▶ [Instructions to follow]:
Extract exactly the lines from the top of the records through the line containing "return m, t, out", and keep pictures out of the copy.
--- Start of Input ---
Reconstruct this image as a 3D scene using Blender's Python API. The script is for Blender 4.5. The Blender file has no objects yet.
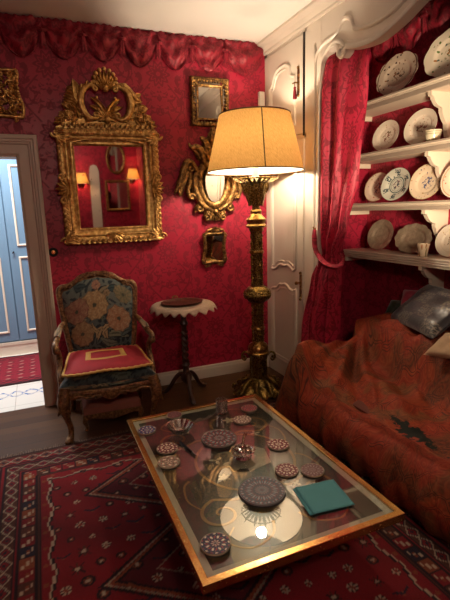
import bpy, bmesh, math, random
from mathutils import Vector, Matrix
random.seed(7)
PI = math.pi
sin, cos = math.sin, math.cos
SC = bpy.context.scene
COL = SC.collection

# ------------------------------------------------------------------ materials
def newmat(name):
    m = bpy.data.materials.new(name); m.use_nodes = True
    t = m.node_tree
    for n in list(t.nodes): t.nodes.remove(n)
    out = t.nodes.new('ShaderNodeOutputMaterial')
    return m, t, out

class NT:
    """small helper for writing node graphs"""
    def __init__(s, t): s.t = t
    def lk(s, sock, v):
        if isinstance(v, bpy.types.NodeSocket): s.t.links.new(v, sock)
        else:
            try: sock.default_value = v
            except Exception: sock.default_value = (v[0], v[1], v[2], 1)
    def m(s, op, a, b=None, c=None, clamp=False):
        n = s.t.nodes.new('ShaderNodeMath'); n.operation = op; n.use_clamp = clamp
        s.lk(n.inputs[0], a)
        if b is not None: s.lk(n.inputs[1], b)
        if c is not None: s.lk(n.inputs[2], c)
        return n.outputs[0]
    def sep(s, v):
        n = s.t.nodes.new('ShaderNodeSeparateXYZ'); s.lk(n.inputs[0], v); return n.outputs
    def comb(s, x, y, z=0.0):
        n = s.t.nodes.new('ShaderNodeCombineXYZ')
        for i, v in enumerate((x, y, z)): s.lk(n.inputs[i], v)
        return n.outputs[0]
    def coord(s, k='Object'): return s.t.nodes.new('ShaderNodeTexCoord').outputs[k]
    def noise(s, v, scale, detail=2.0, rough=.5, dist=0.0, dim='3D'):
        n = s.t.nodes.new('ShaderNodeTexNoise'); n.noise_dimensions = dim
        if v is not None: s.lk(n.inputs['Vector'], v)
        n.inputs['Scale'].default_value = scale; n.inputs['Detail'].default_value = detail
        n.inputs['Roughness'].default_value = rough; n.inputs['Distortion'].default_value = dist
        return n.outputs['Fac']
    def noisec(s, v, scale, detail=2.0):
        n = s.t.nodes.new('ShaderNodeTexNoise'); s.lk(n.inputs['Vector'], v)
        n.inputs['Scale'].default_value = scale; n.inputs['Detail'].default_value = detail
        return n.outputs['Color']
    def vor(s, v, scale, feat='F1', out='Distance'):
        n = s.t.nodes.new('ShaderNodeTexVoronoi'); n.feature = feat
        s.lk(n.inputs['Vector'], v); n.inputs['Scale'].default_value = scale
        return n.outputs[out]
    def ramp(s, f, stops, interp='LINEAR'):
        n = s.t.nodes.new('ShaderNodeValToRGB'); r = n.color_ramp; r.interpolation = interp
        while len(r.elements) < len(stops): r.elements.new(.5)
        for e, (p, c) in zip(r.elements, stops):
            e.position = p; e.color = (c[0], c[1], c[2], 1)
        s.lk(n.inputs[0], f); return n.outputs[0]
    def mix(s, f, a, b):
        n = s.t.nodes.new('ShaderNodeMix'); n.data_type = 'RGBA'
        s.lk(n.inputs[0], f)
        for sock, v in ((n.inputs[6], a), (n.inputs[7], b)):
            if isinstance(v, bpy.types.NodeSocket): s.t.links.new(v, sock)
            else: sock.default_value = (v[0], v[1], v[2], 1)
        return n.outputs[2]
    def step(s, x, lo, hi):
        n = s.t.nodes.new('ShaderNodeMapRange'); n.interpolation_type = 'SMOOTHSTEP'
        s.lk(n.inputs[0], x); n.inputs[1].default_value = lo; n.inputs[2].default_value = hi
        return n.outputs[0]
    def bump(s, h, strength, dist=.01):
        n = s.t.nodes.new('ShaderNodeBump'); n.inputs['Strength'].default_value = strength
        n.inputs['Distance'].default_value = dist; s.lk(n.inputs['Height'], h); return n.outputs[0]
    def bsdf(s, out, color, rough=.5, metal=0.0, normal=None, **kw):
        n = s.t.nodes.new('ShaderNodeBsdfPrincipled')
        s.lk(n.inputs['Base Color'], color if isinstance(color, bpy.types.NodeSocket) else (color[0], color[1], color[2], 1))
        s.lk(n.inputs['Roughness'], rough); s.lk(n.inputs['Metallic'], metal)
        if normal is not None: s.lk(n.inputs['Normal'], normal)
        for k, v in kw.items():
            s.lk(n.inputs[k.replace('_', ' ')], v)
        if out is not None: s.t.links.new(n.outputs[0], out.inputs[0])
        return n.outputs[0]

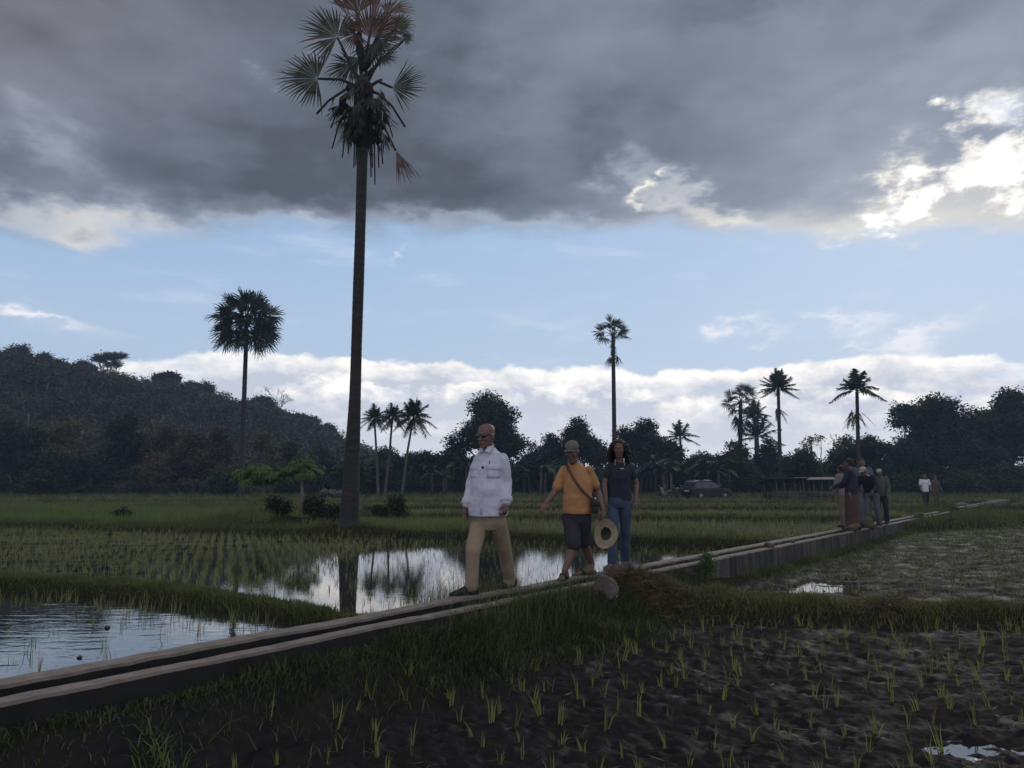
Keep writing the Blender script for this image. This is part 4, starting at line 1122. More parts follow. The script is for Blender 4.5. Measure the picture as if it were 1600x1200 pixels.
T('big_tree', 'large dark tree cut by the right edge of the picture', 1588, 102, 606, 120, dens=2.2, leaf=.42, seed=33)
T('broad_tree', 'lower dark tree joining the two largest ones at right', 1530, 94, 690, 100, dens=1.8, seed=34)
T('broad_tree', 'dense low tree left under the largest rounded one', 1420, 92, 690, 76, dens=1.8, seed=35)
T('broad_tree', 'small tree low down behind the coconut palms', 665, 96, 706, 80, dens=1.5, seed=36)
T('broad_tree', 'dense low tree just left of the big leafy one', 706, 98, 696, 80, dens=1.6, seed=37)
T('broad_tree', 'low tree in the dip right of the big leafy one', 832, 102, 704, 74, dens=1.5, seed=38)
T('broad_tree', 'low tree behind the slender coconut palms', 606, 94, 700, 80, dens=1.5, seed=39, mat='leaf_mid')
make_bare('twiggy_tree', 'sparse twiggy tree against pale sky left of the spreading palm', (at(1292, 770, 86).x, 86, .3), 8.6, 6, 9, leafamt=.35)
# understorey shrubs
us = [(640, 735, 60), (690, 738, 60), (745, 735, 70), (800, 738, 64), (850, 738, 60), (905, 738, 60), (960, 738, 64), (1015, 742, 60), (1060, 742, 60), (1120, 742, 60), (1165, 728, 56), (1205, 736, 50), (1250, 738, 60), (1300, 734, 60), (1345, 730, 64), (1400, 730, 70), (1450, 732, 76), (1505, 730, 80), (1560, 734, 80), (1600, 730, 80), (1477, 722, 80), (1604, 718, 90), (1530, 722, 80)]
for i, (px, ty, w) in enumerate(us):
    T('undergrowth_shrub', 'dark leafy shrub in the undergrowth line at the foot of the trees', px, 86 + (i * 5) % 6, ty, w + 14, kind='bush', mat=('leaf_dark', 'leaf_mid')[i % 2], dens=1.5, seed=200 + i, group='shrubs in the undergrowth line')

for i, px in enumerate(range(585, 1660, 36)):
    T('understorey_tree', 'low dense tree in the dark row closing the gaps behind the tree line', px, 106 + (i * 5) % 7, 712 + (i * 7) % 16, 78, kind='bush', mat='leaf_dark', leaf=.42, dens=1.5, seed=240 + i, group='low trees behind the tree line')

# ---------------------------------------------------------------- the wooded hill
ridge = [(-200, 560), (0, 578), (60, 585), (130, 594), (190, 606), (280, 612), (350, 622), (430, 634), (500, 668), (540, 680), (600, 704), (680, 722), (760, 735), (900, 745)]
def hill_h(x, y):
    """rises from the foot at about 105 m to the ridge at about 190 m"""
    px = 800 + 1200 * (x / y) / .985
    top = np.interp(px, [q[0] for q in ridge], [q[1] for q in ridge])
    hz_ = np.maximum((759 - top) / 1200 * 185 * 1.01 - 3.8, .4)
    k = smooth01((np.hypot(x, y) - 104) / 84)
    return hz_ * (.35 * k + .65 * k ** 1.6) + 1.5 * pn(x * .03, y * .03) * k
hx, hy = np.meshgrid(np.linspace(-190, 20, 90), np.linspace(90, 260, 70)); hzv = hill_h(hx, hy) - .3
back = smooth01((np.hypot(hx, hy) - 205) / 60); hzv = hzv * (1 - .8 * back)
ix = np.arange(hx.size).reshape(hx.shape); F = np.stack([ix[:-1, :-1], ix[:-1, 1:], ix[1:, 1:], ix[1:, :-1]], -1).reshape(-1, 4)
M['hill_soil'] = plain('hill_soil', (.030, .028, .020), .95, scale=.2)
tag(link('hill', npmesh('hill', np.stack([hx, hy, hzv], -1).reshape(-1, 3), F, None, [M['hill_soil']], smooth=True)), kind='structure', label='long wooded hill sloping down from the left')
lob = []; mbt = MB()
random.seed(3)
for i in range(1700):
    rr_ = random.uniform(108, 200) if i < 1050 else random.uniform(168, 200); a_ = R(random.uniform(-41, 2)); x_, y_ = rr_ * math.sin(a_), rr_ * math.cos(a_)
    hgt = float(hill_h(np.array(x_), np.array(y_)))
    if hgt < 1.0 and rr_ > 125: continue
    w = random.uniform(1.9, 4.6); tall = random.uniform(3.2, 5.4) if rr_ < 165 else random.uniform(3.0, 4.3)
    lob.append(((x_, y_, hgt + tall * .6), (w, w, tall * .5), (w / 3) ** 2 * random.uniform(.6, 1.15)))
    if random.random() < .4: mbt.tube([(x_, y_, hgt - .5), (x_ + random.gauss(0, .4), y_, hgt + tall * .4), (x_ + random.gauss(0, .8), y_, hgt + tall * .9)], [.22, .16, .07], 5)
fo = foliage(lob, 34, .62, M['forest_leaf'], spray=6)
tag(link('forest', fo), 'dull green and grey brown woodland covering the hillside', 'woodland', kind='stuff')
tag(mbt.build('forest_stems', M['bark_pale']), 'pale thin stems standing among the hillside woodland', 'woodland', kind='stuff')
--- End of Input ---
▶ [Written answer]:
Reconstruct this image as a 3D scene using Blender's Python API. The script is for Blender 4.5. The Blender file has no objects yet.
import bpy, bmesh, math, random
from mathutils import Vector, Matrix
random.seed(7)
PI = math.pi
sin, cos = math.sin, math.cos
SC = bpy.context.scene
COL = SC.collection

# ------------------------------------------------------------------ materials
def newmat(name):
    m = bpy.data.materials.new(name); m.use_nodes = True
    t = m.node_tree
    for n in list(t.nodes): t.nodes.remove(n)
    out = t.nodes.new('ShaderNodeOutputMaterial')
    return m, t, out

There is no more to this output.